--- start ---

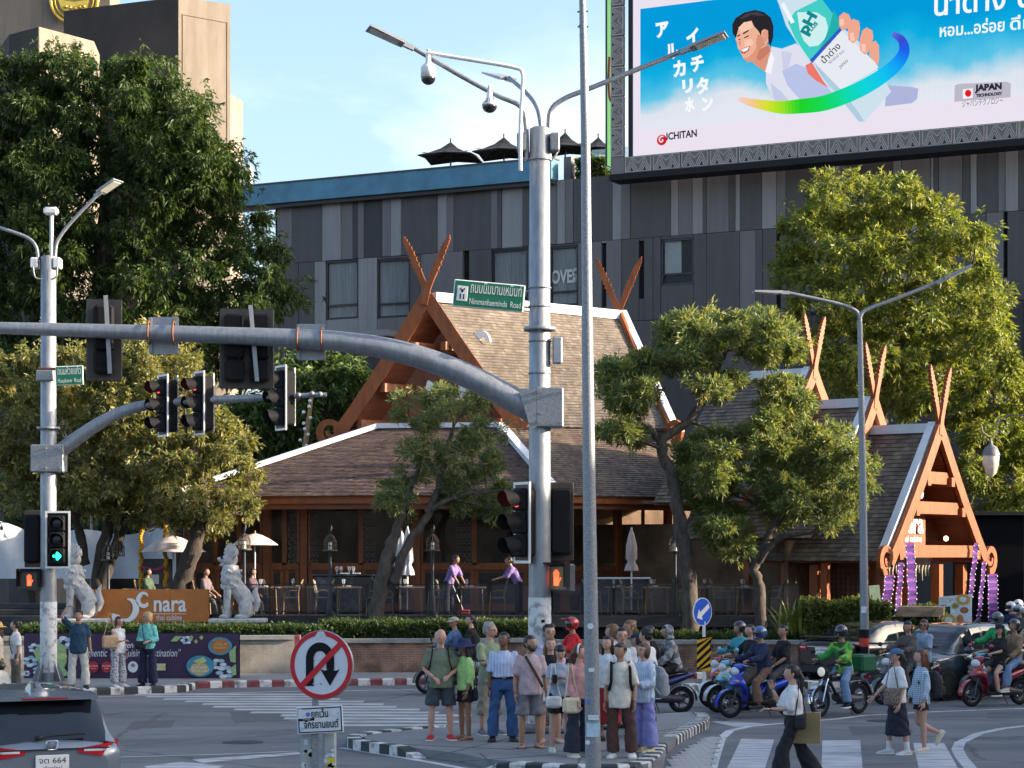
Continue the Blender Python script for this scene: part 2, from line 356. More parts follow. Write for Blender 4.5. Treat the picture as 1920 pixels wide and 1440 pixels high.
# repairs, tyre marks and covers in the road
dpm = mat('dark_asphalt_patch',(.075,.077,.083),.85,var=0,col2=(.105,.107,.113),scale=2,bump=.4,bscale=120);tym = mat('rubbed_tyre_mark',(.13,.132,.14),.8,var=0,col2=(.080,.082,.088),scale=1.2,thr=(.42,.62),stretch=(.6,6,1))
for pts in ([(430,1335),(520,1333),(545,1352),(440,1356)],[(250,1352),(330,1350),(322,1364),(235,1367)],[(1590,1362),(1700,1360),(1715,1374),(1600,1378)],[(1850,1335),(1930,1333),(1935,1345),(1852,1347)]): paint(pts,dpm,'road_patch',.0025)
for a,b in (((240,1395),(760,1345)),((230,1404),(740,1352)),((1330,1332),(1910,1352)),((1340,1326),(1920,1343)),((60,1330),(640,1308))): gline([a,((a[0]+b[0])/2,(a[1]+b[1])/2+2),b],.22,m=tym,name='tyre_mark',z=.003)
mhm = mat('iron_cover',(.045,.042,.04),.6,metal=.5,var=.3,scale=20)
for px,py in ((455,1392),(1660,1352)): q = G(px,py);m = MB();m.lathe([(.34,.002),(.34,.007)],28,MX.Translation(V((q.x,q.y,0))));o_ = m.build('manhole_cover',mhm,mk)
# ---------------------------------------------------------------- buildings behind
class PL:
    """a flat face in the scene: local x right, y up, z out; loc() drops a photo pixel onto it"""
    def __init__(s,o,x,n): s.M = frame(V(o),x,n);s.I = s.M.inverted();s.o = V(o);s.n = V((s.M[0][2],s.M[1][2],s.M[2][2]))
    def loc(s,px,py,z=0.0):
        q = s.I @ ray_plane(px,py,s.o,s.n);return V((q.x,q.y,z))
    def at(s,x,y,z=0.0): return s.M @ V((x,y,z))
FO = V((5.4,90,0));FU = V((.893,-.449,0));FN = V((-.449,-.893,0))
fac = PL(FO,FU,FN)
sx_ = lambda px,py=600: fac.loc(px,py).x
g_dark = [mat('dark_cladding_%d' % i,c,.55,var=.11,scale=1.3,bump=.05,stretch=(2.5,.22,1)) for i,c in enumerate([(.090,.080,.077),(.170,.155,.151),(.290,.272,.266),(.050,.045,.047)])]
blackm = mat('shadow_gap',(.012,.012,.014),.8,var=0)
hotel = empty('hotel_building',FO,label='long dark grey hotel with upright striped wall panels behind the restaurant',cat='building')
hotel.matrix_world = fac.M
zT = fac.loc(1040,337).y;zM = fac.loc(1387,433).y;zL = fac.loc(700,628).y;zl2 = fac.loc(1200,612).y
sL = sx_(512);sR = sx_(2150)
mb = MB();mb.box(((sL+sR)/2,zT/2-.1,-8),(sR-sL,zT,15.6));mb.build('wall',blackm,hotel)
_g = random.Random(11)
def panel(x0,x1,y0,y1,lv,dz=0.0):
    mb = MB();g = .02
    mb.box(((x0+x1)/2,(y0+y1)/2,-.10+dz),(x1-x0-g,y1-y0-g,.2));return mb.build('panel',g_dark[lv],hotel)
up = [(520,1),(548,0),(605,2),(640,1),(662,3),(671,1),(683,3),(717,1),(733,2),(753,0),(820,2),(838,1),(851,0),(921,1),(934,0),(941,2),(980,0),(1032,1),(1045,2),(1060,1),(1075,0),(1148,2),(1165,1),(1182,0),(1258,2),(1272,1),(1298,2),(1318,0),(1325,1),(1367,0),(1379,2),(1388,0),(1429,2),(1456,1),(1474,0),(1553,2),(1576,1),(1590,0),(1675,2),(1690,1),(1745,2),(1751,0),(1760,1),(1805,0),(1820,2),(1832,0),(1872,1),(1885,2),(1910,0),(1975,1),(2040,0),(2150,0)]
for (a,lv),(b,_) in zip(up,up[1:]): panel(sx_(a),sx_(b),zM,zT-.02,lv,_g.uniform(0,.05))
# windows of the middle band: (x0, x1, top, bottom, curtain)
wins = [(611,672,490,600,1),(707,769,487,597,1),(922,990,469,592,1),(1031,1084,463,575,1),(1239,1301,449,536,2)]
slits = [(868,880,470,560),(1128,1137,456,575),(1198,1208,452,560),(1456,1464,430,600),(1882,1889,398,520),(1780,1786,408,530)]
glass = mat('window_glass',(.03,.035,.04),.03,var=0,spec=.6,alpha=.18)
alum = mat('grey_window_frame',(.05,.052,.055),.4,metal=.6,var=.05)
curt = mat('pale_sheer_curtain',(.50,.53,.53),.9,var=.15,scale=3,stretch=(6,.3,1))
blind = mat('white_roller_blind',(.62,.66,.66),.8,var=.05)
def rect(px0,px1,py0,py1):
    a = fac.loc(px0,(py0+py1)/2);b = fac.loc(px1,(py0+py1)/2);t = fac.loc(px0,py0).y;u = fac.loc(px0,py1).y
    return a.x,b.x,u,t
wr = []
for q in wins: wr.append(rect(*q[:4]))
for q in slits: wr.append(rect(*q))
# lower band: panels between the openings
xs = sorted([sL]+[r[0] for r in wr if r[3] > zl2]+[r[1] for r in wr if r[3] > zl2]+[sR]+[sx_(p) for p in (560,590,690,790,1090,1165,1225,1325,1387,1417,1430,1520,1600,1680,1720,1850,1930,2000)])
lvl = {}
for x0,x1 in zip(xs,xs[1:]):
    if x1-x0 < .12: continue
    xm = (x0+x1)/2;r = next((r for r in wr if r[0]-.01 <= xm <= r[1]+.01),None);lv = _g.choice([0,0,0,1,1,2,0])
    if r is None: panel(x0,x1,zL,zM,lv,_g.uniform(0,.04))
    else:
        if zM-r[3] > .05: panel(x0,x1,r[3],zM,lv)
        if r[2]-zL > .05: panel(x0,x1,zL,r[2],_g.choice([0,1,2]))
x = sL
while x < sR:                                        # ground and first floor band
    w = _g.uniform(1.2,3.4);panel(x,min(x+w,sR),.2,zL,3 if _g.random() < .75 else 0);x += w
for i,r in enumerate(wr[:len(wins)]):
    x0,x1,y0,y1 = r;cx,cy,w,h = (x0+x1)/2,(y0+y1)/2,x1-x0,y1-y0
    win = MB();t = .09
    for bx in ((cx,y1-t/2,w,t),(cx,y0+t/2,w,t),(x0+t/2,cy,t,h),(x1-t/2,cy,t,h),(cx,y0+h*.24,w,t*.8)): win.box((bx[0],bx[1],-.08),(bx[2],bx[3],.10))
    wo = win.build('window',alum,hotel)
    MB().box((cx,cy,-.10),(w-.02,h-.02,.012)).build('pane',glass,wo)
    c = MB();n = 40
    rows = [[(x0+.05+(w-.1)*k/n,yy,-.155+.025*math.sin(k*1.9)+.012*math.sin(k*4.3)) for k in range(n+1)] for yy in (y0+.08,y1-.05)]
    if wins[i][4] == 1: c.loft(rows,caps=False,open_ring=True);c.build('curtain',curt,wo)
    else: c.box((cx-.25,cy+h*.12,-.16),(w*.50,h*.7,.02));c.build('blind',blind,wo)
pl_ = MB().box((0,0,0),(.01,.01,.01))
lett = mat('pale_lettering',(.62,.60,.55),.5,var=0)
d = fac.loc(1032,531);e = fac.loc(1083,503)
text_mesh('OVEЯ',1.0,MX.Translation(V((d.x,d.y,-.09))) @ MX.Diagonal((1,(e.y-d.y)/.72,1,1)),'lettering',lett,hotel,align='LEFT',ext=.006,bold=.03,fit=(e.x-d.x))
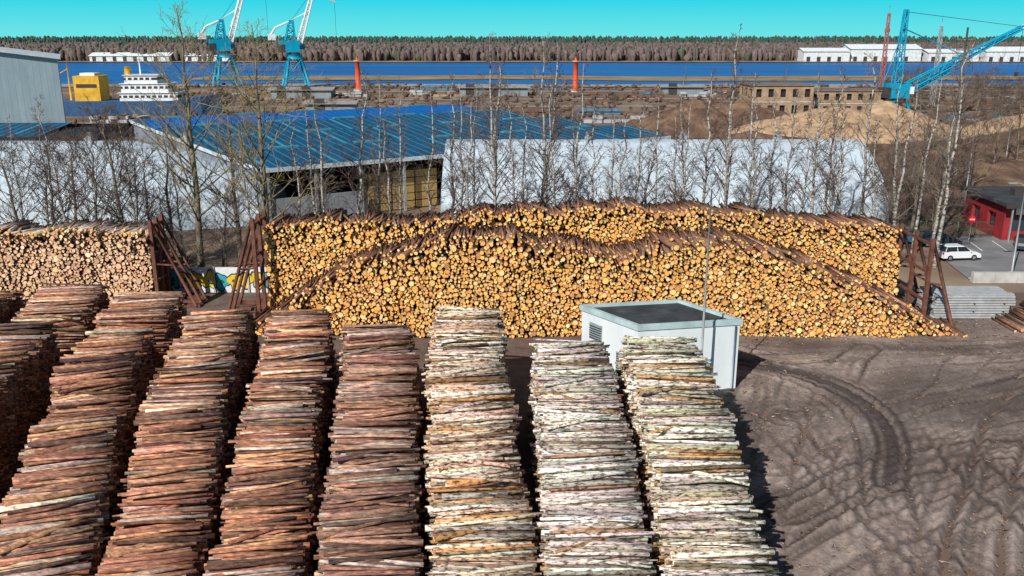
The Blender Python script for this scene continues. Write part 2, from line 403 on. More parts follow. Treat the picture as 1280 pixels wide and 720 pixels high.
def pile(name, pts, width, palette, bmat, seed, noise_amp=.5, ends=ENDD):
    ysn = np.array([p[0] for p in pts]); cxn = np.array([p[1] for p in pts]); zn = np.array([p[2] for p in pts])
    y0, y1 = ysn[0], ysn[-1]
    Cs = []; 
    sp = 0.172; dz = 0.15
    for k in range(int(6.8 / dz)):
        y = np.arange(y0, y1, sp) + (sp / 2 if k % 2 else 0)
        z = .1 + k * dz
        zt = np.interp(y, ysn, zn) + noise_amp * (vnoise(y * .45 + seed * 13, y * 0 + seed, seed) - .5) * 2 + .6 * (vnoise(y * 1.3 + seed * 13, y * 0 + 3.3, seed + 50) - .5)
        zt = np.minimum(zt, (y1 - y) * 3.5 + .8 + (seed % 3) * .3); zt = np.minimum(zt, (y - y0) * 3 + .8)
        keep = z < zt
        depth = zt - z
        Cs.append(np.stack([y[keep], np.full(keep.sum(), z), depth[keep]], 1))
    P = np.concatenate(Cs); N = len(P)
    y = P[:, 0] + rng.normal(0, .035, N); z = P[:, 1] + rng.normal(0, .028, N); top = P[:, 2] < .45
    cx = np.interp(y, ysn, cxn)
    tx = (np.interp(y + 1, ysn, cxn) - np.interp(y - 1, ysn, cxn)) / 2
    yaw = -tx + rng.normal(0, .025, N) + np.where(top, rng.normal(0, .065, N), 0) + .2 * (vnoise(y * .4 + 9, y * 0 + 8, seed + 7) - .5)
    out = top & (rng.random(N) < .14); yaw = yaw + out * rng.normal(0, .26, N)
    pitch = rng.normal(0, .012, N) + top * rng.normal(0, .024, N)
    D = np.stack([np.cos(yaw), np.sin(yaw), pitch], 1)
    shift = rng.normal(0, .13, N) + .5 * (vnoise(y * .5, z * .5, seed + 3) - .5)
    L = width * (1 + rng.normal(0, .04, N)); L = np.where(rng.random(N) < .07, L * rng.uniform(.55, .85, N), L)
    C = np.stack([cx + shift, y, z + top * np.abs(rng.normal(0, .06, N))], 1)
    R = np.clip(rng.lognormal(math.log(.085), .29, N), .042, .19)
    R1 = R * rng.uniform(.6, .95, N); flip = rng.random(N) < .5
    Ra = np.where(flip, R1, R); Rb = np.where(flip, R, R1)
    build_logs(name, C, D, L, Ra, Rb, pal(N, *palette, jit=.22), pal(N, *ends), [bmat, M_end], n=7, rings=3, bend=.045)

ZS = [(22, 1.9), (29, 2.6), (36, 4.1), (44, 5.3)]
def pp(c22, c29, c44, far, cfar, zfar=5.1, dz=0, y0=22):
    out = []
    for yy, zz in ZS:
        c = np.interp(yy, [22, 29, 44], [c22, c29, c44])
        out.append((yy, c, zz + dz))
    if far > 46: out.append((far, cfar, zfar))
    return out
NM = 'log_pile'
pile(NM, pp(-32, -31, -33.5, 51, -34.6), 3.9, PINE, M_pine, 1)
pile(NM, [(52.5, -35.3, 5), (61, -37, 5)], 3.9, PINE, M_pine, 2)
pile(NM, pp(-23.4, -24.4, -28.7, 52.5, -30.2, 5), 3.8, PINE, M_pine, 3)
pile(NM, [(53.8, -30.0, 4.8), (61, -31.2, 4.8)], 4.2, PINE, M_pine, 4)
pile(NM, pp(-15.8, -17.8, -22.0, 52, -23.7, 5), 3.6, PINE, M_pine, 5)
pile(NM, [(53.4, -24.4, 4.8), (60.5, -25.3, 4.8)], 4.3, PINE, M_pine, 6)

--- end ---

Copy each line above where the string "parts" occurs.

§ **THE RESPONSE**:
Continue the Blender Python script for this scene: part 2, from line 356. More parts follow. Write for Blender 4.5. Treat the picture as 1920 pixels wide and 1440 pixels high.
The Blender Python script for this scene continues. Write part 2, from line 403 on. More parts follow. Treat the picture as 1280 pixels wide and 720 pixels high.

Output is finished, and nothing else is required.